Luko179105 de mayo de 2013

2 Comentarios

  • Ennimaje

    Hay muchas cosas que no entendí, pero no me detendré en cada una de ellas, asumo que son parte de tu estilo.

    Sólo diré que leyendo detesté la opinión que tiene el personaje sobre la revolución. La revolución no llega, se hace. Esperar que llegue la revolución es algo paradójico.

    "Una pobre y estúpida imbécil corta de entendederas". ¿cómo podría este protagonista ser más hijo de puta? El personaje principal es un neo- Doctor House, resabio hediondo de la cultura de masas pasado por el filtro de Dan Brown.

    Interesante que integres la contingencia respecto de la prohibición de los fumadores en espacios cerrados. Interesante que lo hagas, pero el cómo se quedó cojo.

    Ok. La Revolución es una m***da, políticos de m***da, multinacionales de m***da, cristianos de m***da, charlatanes de m***da. ¿algo de profundidad por favor?

    Detesto cuando se utiliza mal la palabra A Posteriori, que significa "luego de examinar el asunto concreto" o "tras la experiencia del examen", una expresión propia del análisis científico, quizás más cercana a la epistemología y los manuales de metodología que en una novela comercial para "pobres estúpidos imbéciles de cortas entendederas". Para el caso tuyo era correcto usar Posteriormente.

    Llega a dar risa el uso tan esporádico de metáforas, que además son pobres y clichés. y bueno tras "llegó la hora de actuar" vienen disparos y reflexiones simultaneas, saltos, puñetazos, emociones y ¿principios morales? ¿justicia? rayos, qué estoy leyendo.

    En fin, sinceramente creo que podrías hacerte millonario, tienes todas las cualidades de lo que se vende hoy en día.
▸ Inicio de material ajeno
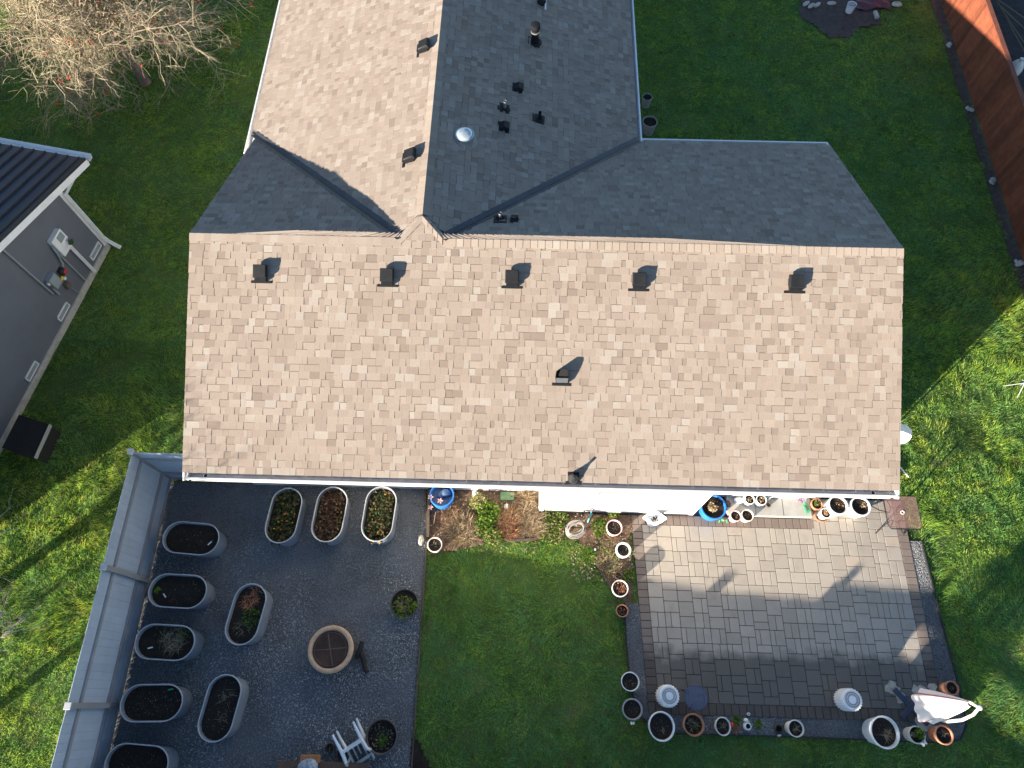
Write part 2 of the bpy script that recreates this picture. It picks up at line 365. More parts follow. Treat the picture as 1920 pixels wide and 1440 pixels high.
def stones(name, poly, n, size, mat, parent, zj=.004, excl=()):
    xs = [p[0] for p in poly]; ys = [p[1] for p in poly]
    x = RNG.uniform(min(xs), max(xs), n); y = RNG.uniform(max(min(ys), -2.2), max(ys), n); k = inpoly(x, y, poly)
    for e in excl: k &= ~inpoly(x, y, e)
    k &= RNG.random(n) < .35 + 1.1 * (.6 * vnoise(x, y, 1.1, 61) + .4 * vnoise(x, y, 4, 62))
    x, y = x[k], y[k]; n = len(x)
    s = size * RNG.uniform(.55, 1.35, n); a = RNG.uniform(0, 2 * PI, n); st = RNG.uniform(.6, 1, n)
    base = np.array([(1, 0, 0), (0, 1, 0), (-1, 0, 0), (0, -1, 0), (0, 0, .8), (0, 0, -.5)], float)
    V = base[None] * s[:, None, None]; V = V * (1 + RNG.uniform(-.25, .25, (n, 6, 1))); V[:, :, 1] *= st[:, None]
    tl = RNG.uniform(-.5, .5, n); V[:, :, 2] += V[:, :, 0] * tl[:, None]
    ca, sa = np.cos(a)[:, None], np.sin(a)[:, None]
    P = np.empty_like(V); P[:, :, 0] = V[:, :, 0] * ca - V[:, :, 1] * sa + x[:, None]; P[:, :, 1] = V[:, :, 0] * sa + V[:, :, 1] * ca + y[:, None]; P[:, :, 2] = V[:, :, 2] + zj + (s * .3)[:, None]
    F = np.array([(0, 1, 4), (1, 2, 4), (2, 3, 4), (3, 0, 4), (1, 0, 5), (2, 1, 5), (3, 2, 5), (0, 3, 5)])
    F = (F[None] + (np.arange(n) * 6)[:, None, None]).reshape(-1, 3)
    return tri_mesh(name, P.reshape(-1, 3), F, np.repeat(np.clip(RNG.random(n) * .8 + .75 * (.6 * vnoise(x, y, .8, 71) + .4 * vnoise(x, y, 2.6, 72)) - .3, 0, 1), 8), mat, parent)
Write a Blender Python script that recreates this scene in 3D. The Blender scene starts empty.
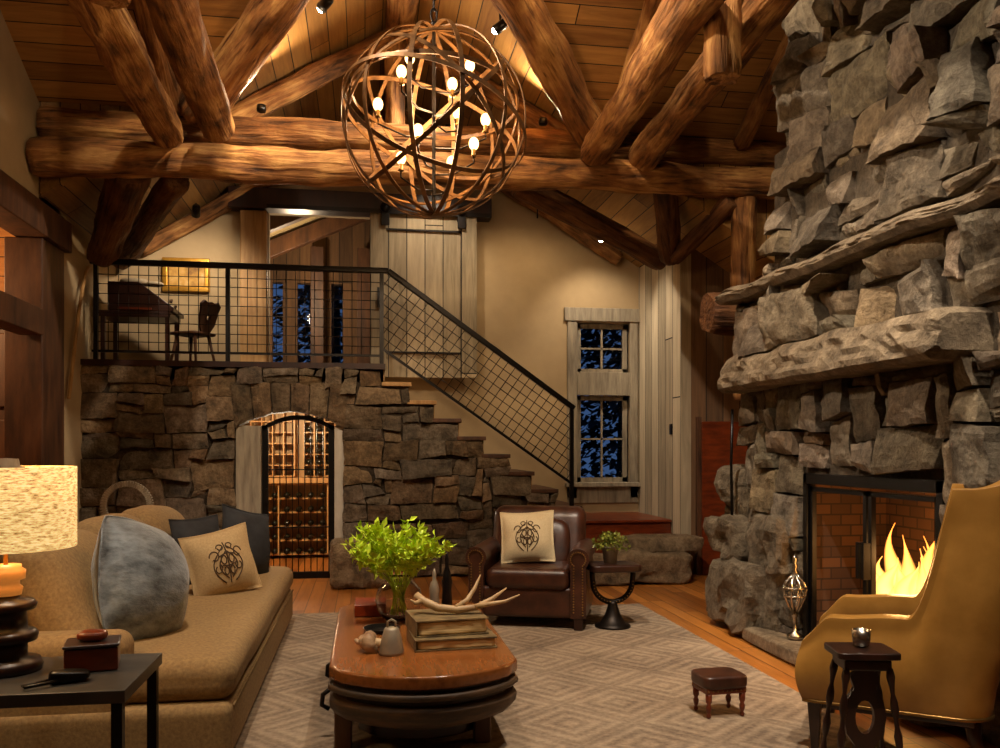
import bpy, bmesh, math, random
from mathutils import Vector, Matrix, noise
PI = math.pi
S = bpy.context.scene
COL = S.collection
# ------------------------------------------------------------------ camera, world, exposure
YAW = math.atan(135/850)
cd = bpy.data.cameras.new('camera'); cam = bpy.data.objects.new('camera', cd); COL.objects.link(cam)
cam.location = (0, 0, 1.4); cam.rotation_euler = (PI/2, 0, -YAW)
cd.sensor_width = 36; cd.lens = 36*.85; cd.shift_y = .076; cd.clip_start = .05; cd.clip_end = 200
S.camera = cam
S.view_settings.view_transform = 'Standard'; S.view_settings.look = 'None'
S.view_settings.gamma = 1; S.view_settings.use_curve_mapping = False
S.view_settings.exposure = 0.42
W = bpy.data.worlds.new('dusk'); S.world = W; W.use_nodes = True
bg = W.node_tree.nodes['Background']; bg.inputs[0].default_value = (.07, .15, .36, 1); bg.inputs[1].default_value = .34

def light(name, kind, loc, energy, color=(1, .72, .42), aim=None, size=.08, spot=60, blend=.6, parent=None):
    l = bpy.data.lights.new(name, kind); l.energy = energy; l.color = color
    if kind == 'AREA': l.size = size
    else: l.shadow_soft_size = size
    if kind == 'SPOT': l.spot_size = math.radians(spot); l.spot_blend = blend
    o = bpy.data.objects.new(name, l); COL.objects.link(o); o.location = loc
    if aim is not None: o.rotation_euler = (Vector(aim)-Vector(loc)).to_track_quat('-Z', 'Y').to_euler()
    return o
WARM = (1, .74, .46); NEUT = (1, .84, .66); AMB = (1, .58, .27)
# ceiling spots, first three seen, the rest assumed and added to light the room: (position, aim, energy, cone, colour); a fixture is built round each one further down
SPOTS = [((-.32, 7.0, 5.0), (-1.4, 8.1, 4.3), 60, 60, WARM),
 ((1.16, 7.3, 5.08), (-.1, 8.1, 4.25), 300, 75, NEUT),
 ((2.72, 9.6, 3.9), (2.95, 10.6, 2.7), 45, 95, NEUT),
 ((.9, 5.2, 5.75), (.3, 8.6, 3.9), 160, 62, WARM),
 ((.2, 3.4, 6.3), (3.0, 5.5, 2.9), 1000, 60, NEUT),
 ((-.5, 3.2, 6.3), (-1.0, 5.2, .5), 560, 50, NEUT),
 ((1.6, 3.0, 6.3), (1.6, 5.2, .0), 680, 52, NEUT),
 ((-.6, 3.6, 6.2), (-1.2, 9.4, 1.2), 600, 50, NEUT),
 ((-1.75, 9.3, 3.9), (-2.1, 10.6, 2.9), 60, 110, NEUT),
 ((.9, 9.3, 4.9), (.75, 10.5, 3.1), 70, 80, NEUT),
 ((-.2, 1.6, 6.9), (-2.0, 6.5, 5.2), 260, 70, WARM),
 ((1.2, 1.6, 6.9), (2.4, 6.5, 4.8), 260, 60, WARM),
 ((2.25, 9.35, 4.2), (3.5, 9.8, 2.3), 110, 60, NEUT),
 ((1.4, 1.2, 6.6), (2.6, 3.6, .6), 950, 40, NEUT),
 ((-1.2, 1.0, 6.6), (-1.1, 3.3, .5), 110, 40, NEUT),
 ((1.9, 9.3, 4.5), (1.9, 10.6, 2.6), 45, 100, WARM),
 ((.1, 4.7, 6.1), (-1.0, 7.2, 4.95), 480, 32, WARM),
 ((.7, 4.7, 6.1), (1.65, 7.2, 4.95), 480, 34, WARM),
 ((-1.27, 4.6, 4.85), (3.0, 5.2, 3.2), 480, 62, NEUT)]
for i, (p, a, e, c, colr) in enumerate(SPOTS):
    if e: light('track_light', 'SPOT', Vector(p)+(Vector(a)-Vector(p)).normalized()*.1, e, colr, a, .05, c, .8)
# washes added on top of the beams to light ceiling and valley logs
UPL = [((-.95, 8.12, 4.64), (-.3, 6.4, 5.3)), ((1.72, 8.12, 4.68), (.95, 6.4, 5.3))]
for k_, (p, a) in enumerate(UPL): light('beam_uplight', 'SPOT', p, (110, 110)[k_], WARM, a, .05, 125, .8)
light('cellar_light', 'POINT', (-.95, 10.1, 1.75), 48, (1, .82, .58), None, .06)
light('library_light', 'POINT', (-4.2, 7.8, 2.9), 90, AMB, None, .15)
light('sunroom_light', 'POINT', (-.9, 12.0, 3.7), 55, WARM, None, .1)

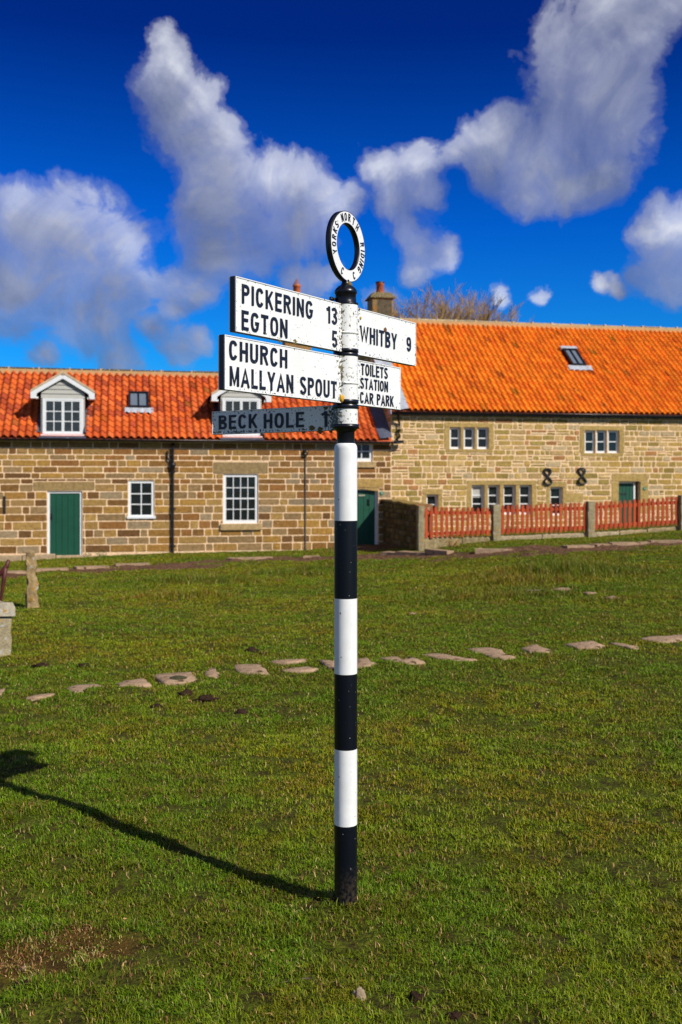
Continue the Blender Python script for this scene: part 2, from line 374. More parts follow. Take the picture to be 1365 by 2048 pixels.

Ya sea enfrascando tus personajes en una escuela de magia, piratas o un futuro distópico encajarían perfectamente porque están completamente vacíos de espíritu.

    07/05/13 03:05

  • Luko1791

    No suelo responder los comentarios críticos de las personas que leen lo que escribo, porque me basta con asimilar las opiniones y si son constructivas tratar de enfocarlas hacia una mejora de mi estilo. Pero dado que se trata del único comentario en esta entrada, y dado que tampoco suelo escribir relatos, comentaré que no puedes pretender dártelas de entendido y cimentar tu crítica en tus preferencias personales, cuando ya desde el principio comentas que hay muchas cosas que no entiendes. No me detendré en cada una de las cosas que has mencionado, pero da la sensación que no has podido terminar el relato porque te parece una mierda y por ello lo has dejado de lado y te has lanzado a escribir una crítica.
    Por otra parte, considero que nunca aprendemos a escribir del todo, pues resulta difícil aglutinar todo lo que vamos obteniendo por el camino que alimenta nuestro estilo; por tanto, en apenas 9 páginas (que es lo que se alarga este breve relato) he construido la mejor historia que he podido.
    Para concluir, me gustaría decir que gracias por el ¿pseudocumplido? de tu último párrafo; he tratado de dilucidar con un 85% de la misma pedantería que tú si tus personajes hacen gala de un espíritu atrayente, o si tus metáforas no saben a cliché masticado. Pero cuál es mi sorpresa, cuando veo que no has publicado nada...qué lástima. Algunos escribimos relatos con personajes vacíos de espíritu, otros escriben relatos vacíos de espíritu, y un tercer grupo de la población ha escrito vacíos, sin relato o sin espíritu.
    Gracias por comentar. Un saludo.